11: Canonical Forms

Given a matrix \(A\), the effect of a sequence of row-operations on \(A\) is to produce \(UA\) where \(U\) is invertible. Under this “row-equivalence” operation the best that can be achieved is the reduced row-echelon form for \(A\). If column operations are also allowed, the result is \(UAV\) where both \(U\) and \(V\) are invertible, and the best outcome under this “equivalence” operation is called the Smith canonical form of \(A\) (Theorem [thm:005369]). There are other kinds of operations on a matrix and, in many cases, there is a “canonical” best possible result.

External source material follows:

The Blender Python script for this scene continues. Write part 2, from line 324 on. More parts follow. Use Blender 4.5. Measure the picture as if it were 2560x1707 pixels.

If \(A\) is square, the most important operation of this sort is arguably “similarity” wherein \(A\) is carried to \(U^{-1}AU\) where \(U\) is invertible. In this case we say that matrices \(A\) and \(B\) are similar, and write \(A \sim B\), when \(B = U^{-1}AU\) for some invertible matrix \(U\). Under similarity the canonical matrices, called Jordan canonical matrices, are block triangular with upper triangular “Jordan” blocks on the main diagonal. In this short chapter we are going to define these Jordan blocks and prove that every matrix is similar to a Jordan canonical matrix.

Here is the key to the method. Let \(T : V \to V\) be an operator on an \(n\)-dimensional vector space \(V\), and suppose that we can find an ordered basis \(B\) of \(B\) so that the matrix \(M_B(T)\) is as simple as possible. Then, if \(B_0\) is any ordered basis of \(V\), the matrices \(M_B(T)\) and \(M_{B_0}(T)\) are similar; that is,

\[M_B(T) = P^{-1} M_{B_0}(T)P \quad \mbox{for some invertible matrix } P \nonumber \]

Moreover, \(P=P_{B_0 \leftarrow B}\) is easily computed from the bases \(B\) and \(D\) (Theorem [thm:028802]). This, combined with the invariant subspaces and direct sums studied in Section [sec:9_3], enables us to calculate the Jordan canonical form of any square matrix \(A\). Along the way we derive an explicit construction of an invertible matrix \(P\) such that \(P^{-1}AP\) is block triangular.

This technique is important in many ways. For example, if we want to diagonalize an \(n \times n\) matrix \(A\), let \(T_A : \mathbb{R}^n \to \mathbb{R}^n\) be the operator given by \(T_A(\mathbf{x}) = A\mathbf{x}\) or all \(\mathbf{x}\) in \(\mathbb{R}^n\), and look for a basis \(B\) of \(\mathbb{R}^n\) such that \(M_B(T_A)\) is diagonal. If \(B_0 = E\) is the standard basis of \(\mathbb{R}^n\), then \(M_E(T_A)=A\), so

\[P^{-1}AP = P^{-1}M_E(T_A)P = M_B(T_A) \nonumber \]

and we have diagonalized \(A\). Thus the “algebraic” problem of finding an invertible matrix \(P\) such that \(P^{-1}AP\) is diagonal is converted into the “geometric” problem of finding a basis \(B\) such that \(M_B(T_A)\) is diagonal. This change of perspective is one of the most important techniques in linear algebra.